-------- Source data --------
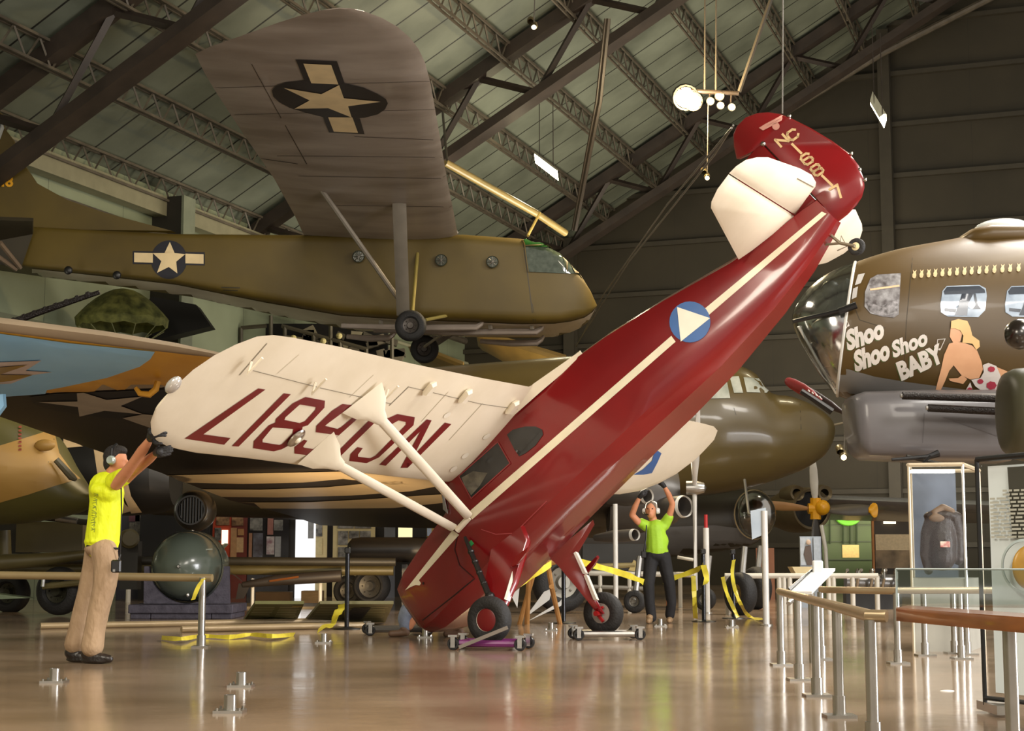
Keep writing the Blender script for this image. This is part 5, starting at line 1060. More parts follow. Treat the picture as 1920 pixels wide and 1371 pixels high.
for yy in (24.3, 25.4):
    l_ = [(271, 1132), (272, 1062), (281, 1062)] + [(351 - 70 * cos(a), 1062 + 70 * sin(a)) for a in [pi / 2 * k / 10 for k in range(0, 11)]] + [(430, 1132)]
    o1 = [at(u, v, yy) for u, v in l_[:3] + l_[3:14] + [(351, 1132)]]; G().slab(o1, V((0, .06, 0))).ok('saddle', dw, cr)
    l2 = [(431, 1132), (430, 1062), (424, 1062)] + [(351 + 70 * cos(a), 1062 + 70 * sin(a)) for a in [pi / 2 * k / 10 for k in range(0, 11)]]
    G().slab([at(u, v, yy) for u, v in l2 + [(351, 1132)]], V((0, .06, 0))).ok('saddle', dw, cr)
c_ = at(347, 1141, 24.5); G().box(V((c_.x, 24.8, c_.z)), (1.56, 1.3, .13), None, .01).ok('cross_beam', dw, cr)
for s_ in (-.62, 0, .62): G().box(V((c_.x + s_ * .98, 24.8, .06)), (.3 if s_ else .9, 1.2, .12), None, .01).ok('foot_block', dw, cr)
# round dark searchlight above the bomb
sl = thing('searchlight', 'round black searchlight with grilled face on a stalk above the bomb', 'searchlight', at(360, 998, 26.5))
T = frame(at(360, 957, 26), (.05, 1, 0)); G().lathe([(.21, -.03), (.215, -.1), (.24, -.1), (.25, -.02), (.3, .02), (.33, .12), (.335, .3), (.28, .5), (.1, .6), (.001, .6)], T, 36).ok('housing', mat('drum_black', '26231f', .35, col2='1c1a17', coat=.3), sl)
g = G(T)
for i in range(9): x = -.19 + i * .0475; h_ = sqrt(max(0, .21 ** 2 - x * x)); g.box((x, 0, -.06), (.012, h_ * 2, .02))
g.ok('grille', mat('grille_dark', '38342f', .4, .4), sl)
G(T).lathe([(.001, -.03), (.21, -.03)], n=28).ok('lens', mat('lens_dark', '15130f', .1, coat=.5), sl)
G().tube([at(361, 990, 26.1), at(361, 1004, 26.1)], .03, 8).ok('stalk', silver, sl)
G().tube([at(361, 1004, 26.1), V((at(361, 1004, 26.1).x, 28.3, .9)), V((at(361, 1004, 26.1).x, 28.3, 0))], .05, 8).ok('stand', black, sl)
# long olive gear at left
ol3 = mat('equipment_olive', '5c5230', .45, col2='4d4426', scale=1.5)
lo = thing('artillery_carriage', 'long olive gun carriage with pipes, box and tyre low at far left', 'gun carriage', gnd(100, 1150))
for v, r, y, m_, u1 in ((1054, .07, 27.2, mat('beam_dark', '2e2a20', .5), 742), (1070, .085, 27.4, ol3, 738)):
    G().tube([at(-80, v - 4, y), at(u1, v, y)], r, 12).ok('long_tube', m_, lo)
G().box(at(105, 1008, 27), (1.1, .8, .5)).ok('ammunition_box', ol3, lo)
G().box(at(20, 1000, 27.6), (.9, .5, .7)).ok('shield', mat('beam_dark', '2e2a20'), lo)
G().tube([at(-40, 960, 26), at(60, 968, 26), at(165, 980, 26)], .05, 10).ok('ramrod', mat('beam_dark', '2e2a20'), lo)
for u in (68, 86): G().tube([at(u, 968, 25.95), at(u + 10, 969, 25.95)], .056, 10).ok('ramrod_band', silver, lo)
G().tube([at(105, 971, 25.95), at(145, 977, 25.95)], .054, 10).ok('ramrod_band', silver, lo)
G().tube([at(8, 995, 26), at(10, 1048, 26)], .1, 14).ok('canister', ol3, lo)
G().tube([at(-40, 1058, 25.6), at(100, 1048, 25.6), at(160, 1040, 25.6)], [.14, .1, .07], 12).ok('tapered_tube', ol3, lo)
G().lathe([(.001, -.05), (.12, -.05), (.12, 0), (.16, .02), (.16, .6), (.001, .6)], frame(at(243, 1010, 26.5), (-.3, 1, 0)), 24).ok('drum', ol3, lo)
G().box(at(245, 1060, 27), (.3, .3, .8)).ok('bracket', mat('beam_dark', '2e2a20'), lo)
tyre('tyre', at(112, 1108, 25.5), (.3, 1, 0), .38, .3, lo, '3a382c')
tyre('tyre', at(20, 1112, 27.5), (.3, 1, 0), .34, .3, lo, '3a382c')
G().tube([at(80, 1100, 25.2), at(160, 1092, 25.2)], .05, 8).ok('axle', ol3, lo)
G().tube([at(82, 1082, 25), at(80, 1100, 25)], .03, 6).ok('tow_hook', silver, lo)
G().slab([at(u, v, 25) for u, v in ((-10, 1112), (60, 1121), (-10, 1124))], V((0, .2, 0))).ok('trail_spade', mat('spade_green', '6e7a5e', .4), lo)
tc_ = thing('torpedo', 'long black cylinder lying in shade behind the red nose', 'torpedo', at(760, 1050, 29))
G().lathe([(.001, -.05), (.12, -.02), (.2, .05), (.22, .2), (.22, 2.1)], frame(at(655, 1031, 28.5), (1, 0, .0)), 24).ok('casing', mat('torpedo_black', '26221d', .4), tc_)
G().box(V((at(760, 1055, 28.5).x, 28.5, .4)), (.1, .3, .8)).ok('support', black, tc_)
G().box(V((at(800, 1055, 28.5).x, 28.5, .4)), (.1, .3, .8)).ok('support', black, tc_)
tw2 = thing('wheel_set', 'wide black tyre with shiny dark hub under the torpedo', 'wheel', gnd(695, 1135)); tyre('tyre', at(697, 1099, 28.4), (.25, 1, 0), .33, .35, tw2, '55524c', .6)
tyre('tyre', at(655, 1108, 28.9), (.25, 1, 0), .28, .3, tw2, '55524c', .5)
rk = thing('rocket', 'dark finned rocket on white stand legs behind the info panels', 'rocket', gnd(540, 1125))
G().tube([at(455, 1097, 27), at(520, 1088, 27), at(640, 1080, 27)], [.05, .09, .1], 12).ok('casing', mat('rocket_dark', '2d2620', .5), rk)
for q_ in ([(448, 1094), (442, 1124), (458, 1122), (470, 1096)], [(446, 1082), (430, 1072), (456, 1092)]): G().slab([at(u, v, 27) for u, v in q_], V((0, .02, 0))).ok('fin', mat('rocket_dark', '2d2620'), rk)
G().tube([at(505, 1090, 26.9), at(560, 1082, 26.9)], .02, 6).ok('copper_line', mat('copper', 'a86a3c', .3, .7), rk)
for u in (474, 601): G().tube([at(u, 1085, 27.1), V((at(u, 1085, 27.1).x, 27.1, 0))], .03, 8).ok('stand_leg', mat('rail_white', 'cfc9ba'), rk)
bx = G().box(gnd(586, 1132) + V((0, 0, .13)), (.42, .4, .26), None, .01).ok('wooden_crate', mat('pale_wood', 'b08e62', .6, col2='9a7a50', scale=8, stretch=(1, 1, 6)), None); tag(bx, 'pale wooden crate on the floor behind the info panels', 'crate')
bx = G().box(gnd(510, 1128) + V((0, .3, .1)), (.75, .4, .2), None, .01).ok('wooden_crate', mat('dark_wood_box', '7a5a34', .6), None); tag(bx, 'low brown wooden crate left of the pale crate', 'crate')
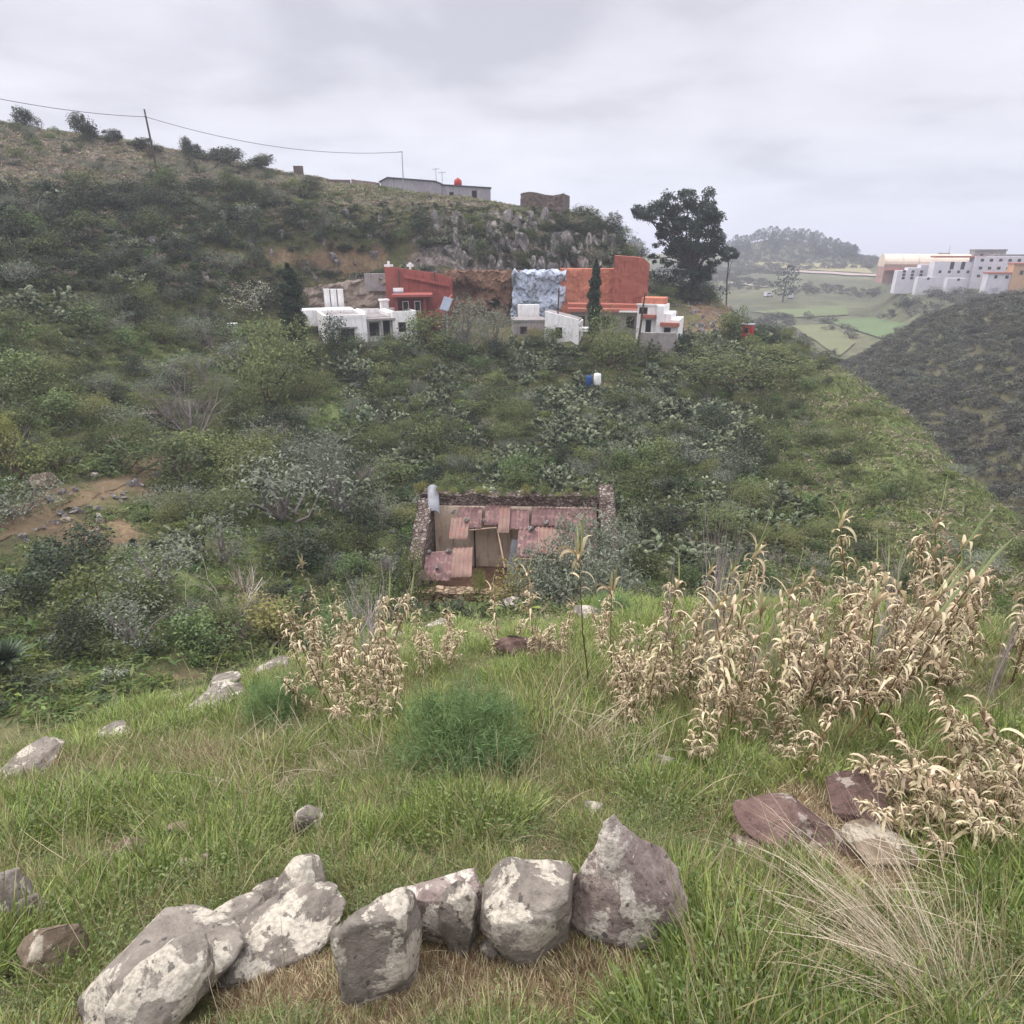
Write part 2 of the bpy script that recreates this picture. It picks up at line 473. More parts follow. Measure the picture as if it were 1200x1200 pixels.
def leaf_quads(C, size, aspect, g, up=0.3, axis=None, bend=0.15):
    """diamond leaves at points C"""
    n = len(C)
    nrm = g.normal(size=(n, 3)); nrm[:, 2] = np.abs(nrm[:, 2]) + up; nrm = unit(nrm)
    a = g.normal(size=(n, 3)) if axis is None else axis + g.normal(size=(n, 3)) * 0.35
    a = unit(a - nrm * np.sum(a * nrm, -1, keepdims=True))
    b = np.cross(nrm, a)
    L = (size * g.uniform(0.6, 1.4, n))[:, None]; W = L * aspect
    V = np.stack([C - a * L * .5, C + b * W * .5 + nrm * L * bend, C + a * L * .5, C - b * W * .5 + nrm * L * bend], 1).reshape(-1, 3)
    F = np.arange(n * 4).reshape(-1, 4)
    return V, F

def lobe_points(lobes, n, g, shell=0.35):
    w = np.array([(l[1][0] * l[1][1] * l[1][2]) ** 0.6 for l in lobes]); w /= w.sum()
    k = g.choice(len(lobes), n, p=w)
    c = np.array([l[0] for l in lobes])[k]; r = np.array([l[1] for l in lobes])[k]
    d = unit(g.normal(size=(n, 3)))
    rad = g.uniform(0, 1, n) ** shell * (1 + 0.14 * g.normal(size=n))
    return c + d * r * rad[:, None], k

def tubes_np(paths, sides=4):
    """paths: list of (pts Nx3, radii N)"""
    Vs = []; Fs = []; off = 0
    ang = np.arange(sides) * 2 * math.pi / sides
    for pts, rad in paths:
        pts = np.asarray(pts, float); rad = np.asarray(rad, float); n = len(pts)
        t = unit(np.gradient(pts, axis=0)); ref = np.cross(t, np.array([0.31, 0.95, 0.11])); ref = unit(ref); b = np.cross(t, ref)
        ring = pts[:, None] + (ref[:, None] * np.cos(ang)[None, :, None] + b[:, None] * np.sin(ang)[None, :, None]) * rad[:, None, None]
        Vs.append(ring.reshape(-1, 3))
        i = np.arange(n - 1)[:, None] * sides; k = np.arange(sides)[None]
        k2 = (k + 1) % sides
        Fs.append((np.stack([i + k, i + k2, i + sides + k2, i + sides + k], -1)).reshape(-1, 4) + off); off += n * sides
    return np.concatenate(Vs), np.concatenate(Fs)

def merge(name, parts, mats, smooth=False):
    """parts: (V, F quads, material index, tint array or number)"""
    V = []; F = []; m = []; t = []; off = 0
    for v, f, mi, ti in parts:
        V.append(v); F.append(f + off); off += len(v); m.append(np.full(len(f), mi)); t.append(np.broadcast_to(np.asarray(ti, float), (len(f),)))
    return np_mesh(name, np.concatenate(V), quads=np.concatenate(F), mats=mats, midx=np.concatenate(m), tint=np.concatenate(t), smooth=smooth)

def branch_paths(g, start, direc, length, rad, depth, spread=0.6, n=5, kids=3, wob=0.12, upbias=0.25, shrink=0.65):
    out = []
    pts = [np.array(start, float)]; d = unit(np.array(direc, float))
    for i in range(n):
        d = unit(d + g.normal(size=3) * wob + np.array([0, 0, upbias * 0.15]))
        pts.append(pts[-1] + d * length / n)
    rr = np.linspace(rad, rad * 0.45, n + 1)
    out.append((np.array(pts), rr))
    if depth > 0:
        for _ in range(kids):
            i = g.integers(max(1, n // 2 - 1), n + 1)
            nd = unit(d + g.normal(size=3) * spread + np.array([0, 0, upbias]))
            out += branch_paths(g, pts[i], nd, length * shrink * g.uniform(0.7, 1.2), rr[i] * 0.6, depth - 1, spread, n, kids, wob, upbias, shrink)
    return out

def shrub_mesh(name, seed, mats, n=1100, leaf=0.055, aspect=0.55, w=0.62, lobes=8, up=0.3, flat=1.0, stems=7, shell=0.35, lobe_r=0.27):
    """bush about 1 high and 2*w wide with an uneven outline of several lobes"""
    g = np.random.default_rng(seed); L = []
    for i in range(lobes):
        a = g.uniform(0, 2 * math.pi); r = w * 0.72 * math.sqrt(g.uniform(0, 1)); h = g.uniform(0.22, 0.78) * (1 - 0.45 * (r / w) ** 2) * flat
        s = lobe_r * g.uniform(0.75, 1.3)
        L.append(((r * math.cos(a), r * math.sin(a), h), (s * 1.1, s * 1.1, s * 0.85)))
    for i in range(lobes):                         # small ragged tufts on top of the lobes
        b = L[g.integers(len(L))] if i else L[0]
        d = unit(g.normal(size=3)); d[2] = abs(d[2])
        s = lobe_r * g.uniform(0.25, 0.45)
        L.append((tuple(np.array(b[0]) + d * np.array(b[1]) * 0.95), (s, s, s)))
    C, k = lobe_points(L, n, g, shell)
    C[:, 2] = np.maximum(C[:, 2], 0.01)
    V, F = leaf_quads(C, leaf, aspect, g, up)
    lt = g.uniform(0, 1, len(L))
    tint = np.clip(0.45 * lt[k] + 0.55 * g.uniform(0, 1, n), 0, 1)
    paths = []
    for i in range(stems):
        c = np.array(L[i % lobes][0]); p = [np.array((g.normal() * .05, g.normal() * .05, -0.08)), c * 0.5 + g.normal(size=3) * 0.05, c]
        paths.append((p, [0.022, 0.014, 0.006]))
    SV, SF = tubes_np(paths, 4)
    return merge(name, [(V, F, 0, tint), (SV, SF, 1, 0.5)], mats)

def twig_mesh(name, seed, mats, stems=14, depth=2, h=1.0, spread=0.5, lean=0.5, rad=0.012, kids=3, leaves=0, leaf=0.03):
    g = np.random.default_rng(seed); paths = []
    for i in range(stems):
        a = g.uniform(0, 2 * math.pi)
        d = (lean * math.cos(a) * g.uniform(.2, 1), lean * math.sin(a) * g.uniform(.2, 1), 1)
        paths += branch_paths(g, (0.05 * math.cos(a), 0.05 * math.sin(a), -0.05), d, h * g.uniform(0.45, 0.7), rad, depth, spread, 4, kids, 0.1, 0.3, 0.6)
    V, F = tubes_np(paths, 3)
    parts = [(V, F, 1, np.repeat(g.uniform(0, 1, len(paths)), 12)[:len(F)] if len(F) == 12 * len(paths) else 0.5)]
    if leaves:
        tips = np.concatenate([p[0][1:] for p in paths]); C = tips[g.integers(len(tips), size=leaves)] + g.normal(size=(leaves, 3)) * 0.025
        LV, LF = leaf_quads(C, leaf, 0.4, g)
        parts.insert(0, (LV, LF, 0, g.uniform(0, 1, leaves)))
    return merge(name, parts, mats)

def pad_template():
    """one cactus pad: oval, thick, standing on its narrow base; 1 high"""
    V = []; F = []; nr = 10; ring = [(0.02, 0.05), (0.22, 0.16), (0.33, 0.45), (0.36, 0.66), (0.24, 0.92)]
    # outline in x-z, two faces in y
    out = [(0.06, 0.0), (0.22, 0.14), (0.33, 0.4), (0.35, 0.65), (0.26, 0.88), (0.0, 1.0), (-0.26, 0.88), (-0.35, 0.65), (-0.33, 0.4), (-0.22, 0.14), (-0.06, 0.0)]
    n = len(out)
    for y, s in ((-0.055, 0.72), (0.0, 1.0), (0.055, 0.72)):
        for x, z in out: V.append((x * s, y, 0.5 + (z - 0.5) * s))
    V += [(0, -0.075, 0.5), (0, 0.075, 0.5)]
    for j in range(2):
        for i in range(n): F.append((j * n + i, j * n + (i + 1) % n, (j + 1) * n + (i + 1) % n, (j + 1) * n + i))
    for i in range(0, n, 1):
        i2 = (i + 1) % n
        F.append((3 * n, i2, i, i)); F.append((3 * n + 1, 2 * n + i, 2 * n + i2, 2 * n + i2))
    return np.array(V), F
PADV, PADF = pad_template()
PADQ = np.array([f for f in PADF if len(set(f)) == 4]); PADT = np.array([f[:3] if f[2] == f[3] else f for f in PADF if len(set(f)) == 3])

def pear_mesh(name, seed, mat, pads=150, size=0.155, w=0.55):
    """prickly pear: pads growing out of the rims of older pads; about 1 high"""
    g = np.random.default_rng(seed); items = []; front = []
    stub = []
    for i in range(13):
        a = g.uniform(0, 2 * math.pi); r = w * math.sqrt(g.uniform(0, 1))
        stub.append((np.array([(0, 0, 0.0), (r * .5 * math.cos(a), r * .5 * math.sin(a), .03), (r * math.cos(a), r * math.sin(a), .04)]), np.array([.05, .045, .04])))
        d = unit(np.array([0.5 * math.cos(a) * r / w, 0.5 * math.sin(a) * r / w, 1.0]) + g.normal(size=3) * .15)
        front.append((np.array([r * math.cos(a), r * math.sin(a), -0.04]), d))
    while len(items) < pads and front:
        p, d = front.pop(0) if g.uniform() < 0.6 else front.pop(g.integers(len(front)))
        s = size * g.uniform(0.65, 1.15)
        items.append((p, d, s))
        if p[2] + s > 0.95: continue
        for _ in range(g.integers(1, 4)):
            nd = unit(d + g.normal(size=3) * 0.55 + np.array([0, 0, 0.12]))
            if nd[2] < -0.2: continue
            front.append((p + d * s * 0.9 + g.normal(size=3) * s * 0.12, nd))
    V = []; Q = []; T = []; off = 0; tq = []; tt = []
    for p, d, s in items:
        x = unit(np.cross(d, g.normal(size=3))); y = np.cross(d, x)
        M = np.stack([x, y, d], 0)
        V.append(p + (PADV * s) @ M); Q.append(PADQ + off); T.append(PADT + off); off += len(PADV)
        t = g.uniform(0, 1); tq += [t] * len(PADQ); tt += [t] * len(PADT)
    SV, SF = tubes_np(stub, 5); V.append(SV); Q.append(SF + off); tq += [.2] * len(SF)
    return np_mesh(name, np.concatenate(V), quads=np.concatenate(Q), tris=np.concatenate(T), mats=(mat,), tint=tq + tt, smooth=True)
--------
# Exercise objective:
Extract exactly and only these lines: the line containing "Write part 2", the line containing "return V, F", and every line between them.

# Problem solution:
Write part 2 of the bpy script that recreates this picture. It picks up at line 473. More parts follow. Measure the picture as if it were 1200x1200 pixels.
def leaf_quads(C, size, aspect, g, up=0.3, axis=None, bend=0.15):
    """diamond leaves at points C"""
    n = len(C)
    nrm = g.normal(size=(n, 3)); nrm[:, 2] = np.abs(nrm[:, 2]) + up; nrm = unit(nrm)
    a = g.normal(size=(n, 3)) if axis is None else axis + g.normal(size=(n, 3)) * 0.35
    a = unit(a - nrm * np.sum(a * nrm, -1, keepdims=True))
    b = np.cross(nrm, a)
    L = (size * g.uniform(0.6, 1.4, n))[:, None]; W = L * aspect
    V = np.stack([C - a * L * .5, C + b * W * .5 + nrm * L * bend, C + a * L * .5, C - b * W * .5 + nrm * L * bend], 1).reshape(-1, 3)
    F = np.arange(n * 4).reshape(-1, 4)
    return V, F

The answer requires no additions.